In the post-Vietnam era, many visual artists continued to produce anti-war works in all forms. McCarthy does an outstanding job of showcasing the wide range of artworks and themes since the end of the Vietnam conflict. One major focus, for example, is on U.S. intervention in Central America. Artists of color also link issues of racism with American imperialism and questionable foreign policy adventures in Third World regions.
Some of the most important contemporary American political artists are represented in this ambitious book, even beyond those whose works were instrumental in protesting the Vietnam War (many of whom continued after the war, like Golub, Rosler, Saul, Spero and others, to produce powerful socially conscious artworks). Figures including Hans Haacke, Sue Coe, Jenny Holzer, Joyce Kozloff, Barbara Kruger and Robbie Conal are presented throughout. They have been widely and favorably recognized, nationally and internationally, because of their talent and productivity.
“American Artists Against War” also presents works from highly visible artists who are not primarily known for producing works with political content. The book reproduces and discusses works from Keith Haring, Chris Burden, Claes Oldenburg, Raymond Pettibon and Richard Serra, all of whose reputations emerge primarily from their other creative efforts. But their anti-war pieces here encourage readers to develop a more comprehensive understanding of these artists and, in the process, a fuller appreciation of political art generally.
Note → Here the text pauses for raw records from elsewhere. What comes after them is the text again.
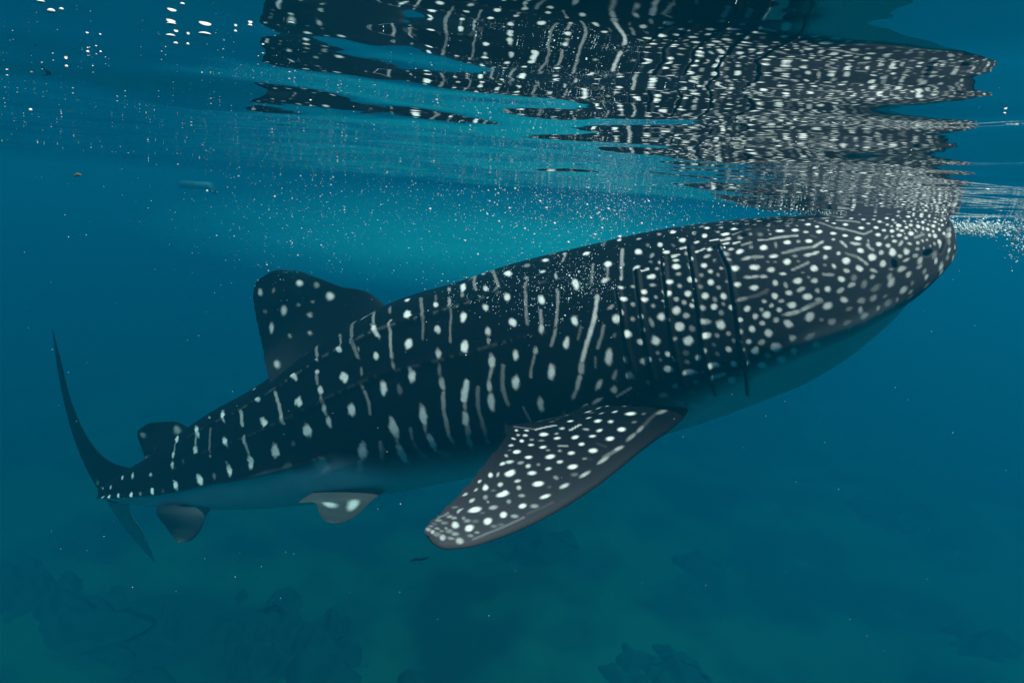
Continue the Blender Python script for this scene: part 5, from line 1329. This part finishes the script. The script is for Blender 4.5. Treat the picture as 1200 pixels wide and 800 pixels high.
k.t.links.new(p.outputs[0], k.out.inputs[0])
shark = link('whale_shark', me, k.m)
tag(shark, 'huge dark whale shark with white spots swimming nose up at the surface', 'whale shark')

# eyes
EYE_M = plain('eye_black', (.006, .006, .008), 0.12, var=.1)
IRIS_M = plain('eye_rim', (.10, .10, .10), 0.5)
def sphere_mesh(name, rad, nseg=16, nring=10, squash=(1, 1, 1), jitter=0.0, seed=0):
    th_ = np.linspace(0, math.pi, nring+1); ph_ = np.linspace(0, 2*math.pi, nseg, endpoint=False)
    Vv = np.stack([np.sin(th_)[:, None]*np.cos(ph_)[None], np.sin(th_)[:, None]*np.sin(ph_)[None], np.cos(th_)[:, None]+0*ph_[None]], -1)
    if jitter:
        j = vnoise(Vv[..., 0]*2+Vv[..., 2]*1.3, Vv[..., 1]*2-Vv[..., 2]*1.7, seed, 3, .5)
        Vv = Vv*(1+jitter*j)[..., None]
    return mesh_from(name, Vv*np.array(squash)*rad, grid_faces(nring+1, nseg, True)[:, ::-1])
eye_me = sphere_mesh('eye', 0.017, 20, 12); eye_me.materials.append(EYE_M)
rim_me = sphere_mesh('eye_rim', 0.021, 20, 12, (1, 1, .8)); rim_me.materials.append(IRIS_M)
Nn = norm(np.cross(np.gradient(P[:, :NTH-1], axis=1), np.gradient(P[:, :NTH-1], axis=0)))
for j in (EYE_AT[1], NTH-1-EYE_AT[1]):
    pos = P[EYE_AT[0], j]; cc = P[EYE_AT[0]].mean(0); n_ = norm(pos-cc)
    e = link('eye', eye_me, None, shark); e.location = pos-n_*0.006
    r_ = link('eye_rim', rim_me, None, e); r_.location = -n_*0.006

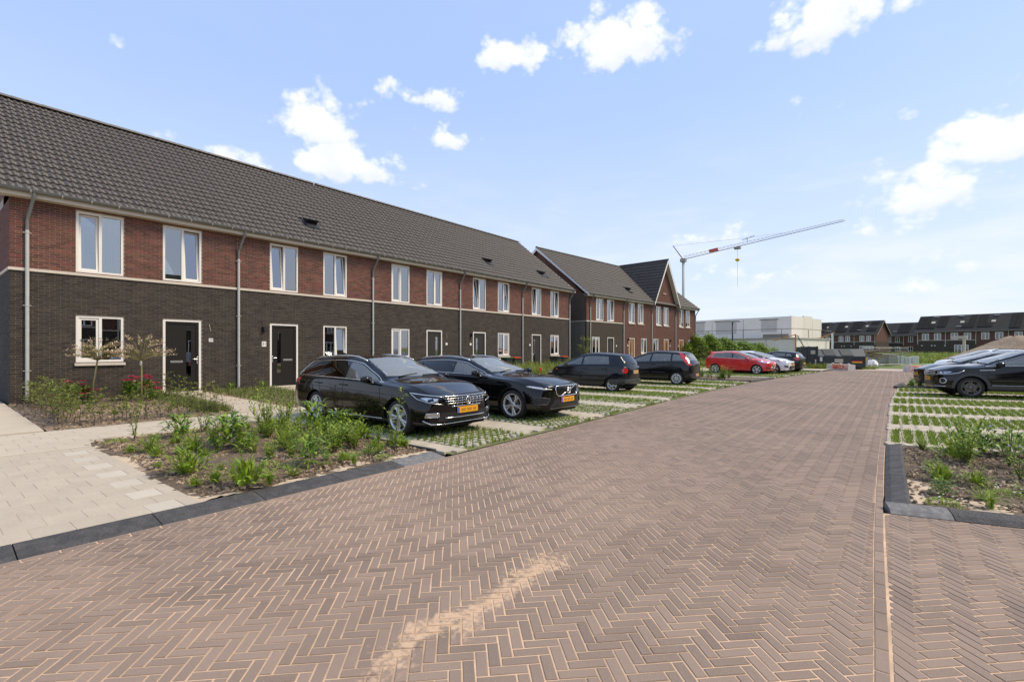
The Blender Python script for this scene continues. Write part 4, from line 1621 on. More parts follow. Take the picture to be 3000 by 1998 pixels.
terraced_house(X1, b, RZ1, Y[5] - b, 'last house of the near row, overgrown shrubs and bins under its ground-floor window',
               [o_('up', 25.15 - b, 26.22 - b, 'L', 6.5), o_('up', 27.29 - b, 28.35 - b, 'R', 6.5), o_('door', 25.15 - b, 26.22 - b, 'R'), o_('down', 27.29 - b, 28.35 - b, 'R')],
               end_r=True, roof_r=.22, pipes=(Y[5] - b - .03,), doorm=M_doorgrey, seed=5, plate=(24.92 - b, 1.70, ''), vents=((27.35 - b, 1.5),), wire_at=(24.95 - b, 2.1))
# second row, turned 5.2 degrees with the road
RZ2 = R(90 - 5.2)
O2 = Vector((X1, 32.15))
D2 = Vector((math.sin(R(5.2)), math.cos(R(5.2))))
def at2(s):
    p = O2 + D2 * s
    return p.x, p.y
def o2(kind, a, b_, base, *r):
    if kind == 'up':
        return (kind, a - base, b_ - base, 3.66, 5.40) + r
    if kind == 'down':
        return (kind, a - base, b_ - base, 1.05, 2.39) + r
    return (kind, a - base, b_ - base, .02, 2.39) + r
S2 = [0, 5.33, 10.23, 15.07, 19.83]
terraced_house(*at2(0), RZ2, 5.33, 'first house of the far row, dark brick below, white verge board on its gable',
               [o2('up', 1.31, 2.35, 0, 'L', 0), o2('up', 2.87, 3.92, 0, 'R', 6), o2('down', .76, 1.81, 0, 'R'), o2('door', 2.9, 3.92, 0, 'L')],
               bricks='tex', end_l=True, roof_l=.22, pipes=(.45, 5.33), doorm=M_doorgrey, seed=6, plate=(4.25, 1.70, ''), wire_at=(4.4, 2.05))
# the cross gable over the third house cuts the main roof along two valleys
GX0, GX1 = 10.12, 15.36          # eave feet of the gable roof, in row coordinates
GC = (GX0 + GX1) / 2
GAP_Z = 9.86
GEZ = 5.62
def gable_clip(base):
    """main-roof tiles stay outside the triangle under the cross gable"""
    def f(u, v):
        s = base + u
        zt = EAVE_Z + v * math.sin(PITCH)
        half = (GX1 - GX0) / 2 * (GAP_Z - zt) / (GAP_Z - GEZ)
        return abs(s - GC) > half - .12
    return f
terraced_house(*at2(S2[1]), RZ2, S2[2] - S2[1], 'far-row red brick house with a wooden door, left of the steep gable',
               [o2('up', 6.23, 7.24, S2[1], 'L', 3), o2('up', 7.76, 8.78, S2[1], 'R', 3), o2('door', 6.25, 7.24, S2[1], 'R'), o2('down', 8.34, 9.38, S2[1], 'L', 4)],
               bricks='tex', zb=False, pipes=(S2[2] - S2[1],), doorm=M_wood, seed=7, plate=(6.05 - S2[1], 1.75, ''), lamp=(6.08 - S2[1], 2.25), vents=((7.6 - S2[1], 1.6),),
               roof_skip=gable_clip(S2[1]), gable=(GX0 - S2[1], 20.))
h8 = terraced_house(*at2(S2[2]), RZ2, S2[3] - S2[2], 'red brick house under the steep front gable of the far row',
                    [o2('up', 11.13, 12.14, S2[2], 'L'), o2('up', 12.65, 13.66, S2[2], 'L'), o2('down', 10.58, 11.6, S2[2], 'R', 4), o2('door', 12.69, 13.66, S2[2], 'L')],
                    bricks='tex', zb=False, pipes=(S2[3] - S2[2],), doorm=M_wood, seed=8, plate=(13.95 - S2[2], 1.75, ''), lamp=(13.98 - S2[2], 2.25),
                    roof_skip=gable_clip(S2[2]), gable=(-1., 20.))
terraced_house(*at2(S2[3]), RZ2, S2[4] - S2[3], 'end house of the far row, right of the steep gable',
               [o2('up', 15.97, 16.97, S2[3], 'L', 5), o2('up', 17.49, 18.53, S2[3], 'R'), o2('door', 15.97, 16.97, S2[3], 'R'), o2('down', 18.06, 19.07, S2[3], 'L')],
               bricks='tex', zb=False, end_r=True, roof_r=.25, pipes=(S2[4] - S2[3] - .05,), doorm=M_wood, seed=9, plate=(15.75 - S2[3], 1.75, ''), vents=((16.6 - S2[3], 2.2),),
               roof_skip=gable_clip(S2[3]), gable=(-1., GX1 - S2[3]))
# cross gable (frame of h8)
b = S2[2]
gx0, gx1, gc = GX0 - b, GX1 - b, GC - b
gf = -.42                                        # front overhang of the gable roof
mb = MB()
mb.add([(0, 0, EAVE_Z - .2), (S2[3] - b, 0, EAVE_Z - .2), (gc, 0, GAP_Z - .25)], [(0, 1, 2)])
gw = mb.build('front_gable', BT_brown, h8)
make_window(h8, gc - .26, gc + .26, 6.72, 7.75, 'X', 0, sill=True)
groof = MB()
yr = RIDGE_Y + .1
groof.add([(gx0, gf + .05, GEZ - .06), (gc, gf + .05, GAP_Z - .06), (gx1, gf + .05, GEZ - .06), (gx0, .6, GEZ - .06), (gc, yr, GAP_Z - .06), (gx1, .6, GEZ - .06)],
          [(0, 3, 4, 1), (1, 4, 5, 2)])
gr_o = groof.build('gable_roof', M_tile, h8)
half = (gx1 - gx0) / 2
GSL = math.hypot(half, GAP_Z - GEZ)
for sgn in (-1, 1):
    V_ = Vector((-sgn * half, 0, GAP_Z - GEZ)).normalized()
    if sgn == -1:
        O_, U_ = (gx0, yr + .2, GEZ), (0, -1, 0)
    else:
        O_, U_ = (gx1, gf, GEZ), (0, 1, 0)
    L = yr + .2 - gf
    ncol = round(L / .305)
    def gclip(u, v, sgn=sgn, L=L):
        yy = (RIDGE_Y + .3 - u) if sgn == -1 else gf + u
        z = GEZ + v * V_.z
        ymain = EAVE_Y + (z - EAVE_Z) / math.tan(PITCH)
        return yy < ymain + .25
    tile_field(gr_o, O_, U_, V_, ncol, 14, L / ncol, GSL / 14, 0, clip=gclip)
k = gf
while k < yr - .1:
    mb = MB()
    vs = []
    for i in range(7):
        a0 = PI * i / 6
        vs += [(gc + .12 * math.cos(a0), k, GAP_Z - .02 + .10 * math.sin(a0)), (gc + .115 * math.cos(a0), k + .4, GAP_Z - .03 + .10 * math.sin(a0))]
    mb.add(vs, [(2 * i, 2 * i + 1, 2 * i + 3, 2 * i + 2) for i in range(6)])
    mb.build('ridge_tile', M_ridge, gr_o, True)
    k += .38
for sgn in (-1, 1):
    a = Vector((gx0 if sgn < 0 else gx1, gf, GEZ - .05))
    c = Vector((gc, gf, GAP_Z - .03))
    dn = Vector((0, 0, -.30))
    mb = MB()
    o3 = Vector((0, .05, 0))
    mb.add([a, c, c + dn, a + dn * .6, a + o3, c + o3, c + o3 + dn, a + o3 + dn * .6], [(0, 1, 2, 3), (7, 6, 5, 4), (0, 4, 5, 1), (3, 2, 6, 7), (0, 3, 7, 4), (1, 5, 6, 2)])
    mb.build('verge_board', M_white, h8)
    mb = MB()     # wide cream soffit under the overhang
    b0 = Vector((0, -gf, 0))
    mb.add([a + dn * .5, c + dn * .9, c + dn * .9 + b0, a + dn * .5 + b0], [(0, 1, 2, 3)])
    mb.build('soffit', M_fascia, h8)
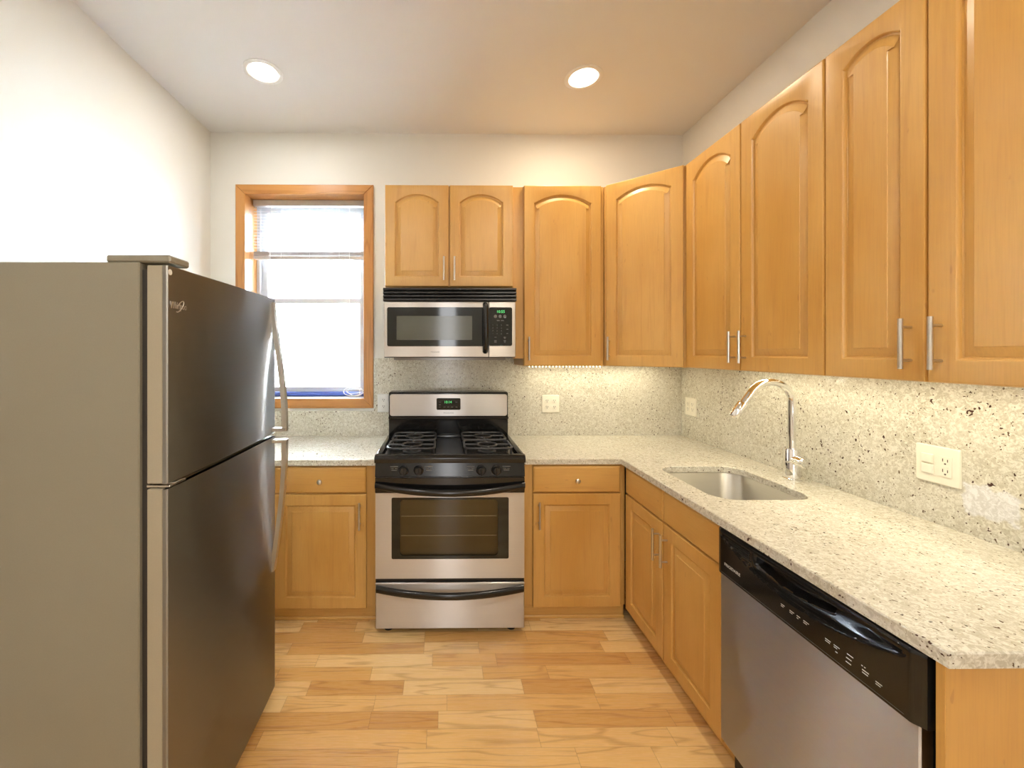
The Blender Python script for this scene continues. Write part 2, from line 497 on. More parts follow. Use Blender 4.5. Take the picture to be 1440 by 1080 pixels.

One of “American Artists Against War’s” most profound contributions is bringing to public attention the works of political artists whose efforts are both exemplary and prolific, but whose presence in conventional art historical and critical literature and educational institutions is sparser (or sometimes minimal or nonexistent) than it should be. McCarthy offers his readers a glimpse of some of the artworks of Mariona Barkus, Art Hazelwood, Eva Cockcroft, Erika Rothenberg, Rupert Garcia, Colin Matthes, Malaquias Montoya, Jeremy Deller, Emily Prince, Daniel Heyman and others. These women and men are deeply admired in resistance communities and among the small number of scholars and critics who write, speak and teach about political artists perceptively and sympathetically.
This book should encourage specialists, activists and general readers alike to look more deeply for the artists in their own communities who defy convention by challenging the political orthodoxy of their times. Beyond the stunningly wide coverage in “American Artists Against War,” creative men and women even now are using their talents to chronicle the catastrophic price of war, racism and oppression, and to offer their viewers alternatives to the unacceptable status quo. Among hundreds of others, Mariano Gonzales in Anchorage; Doug Minkler in Berkeley, California; Allen Schmertzler in Portland, Oregon; John Pitman Weber in Chicago; and Dwayne Booth (Mr. Fish) in Philadelphia have used a variety of artistic forms to continue the tradition chronicled so effectively in this volume. Readers should look for their work and those of their socially conscious counterparts throughout the nation. More importantly, they should heed the messages of these visionary artists and organize the political revolution that Sen. Bernie Sanders and others have called for in the perilous decades of the early 21st century.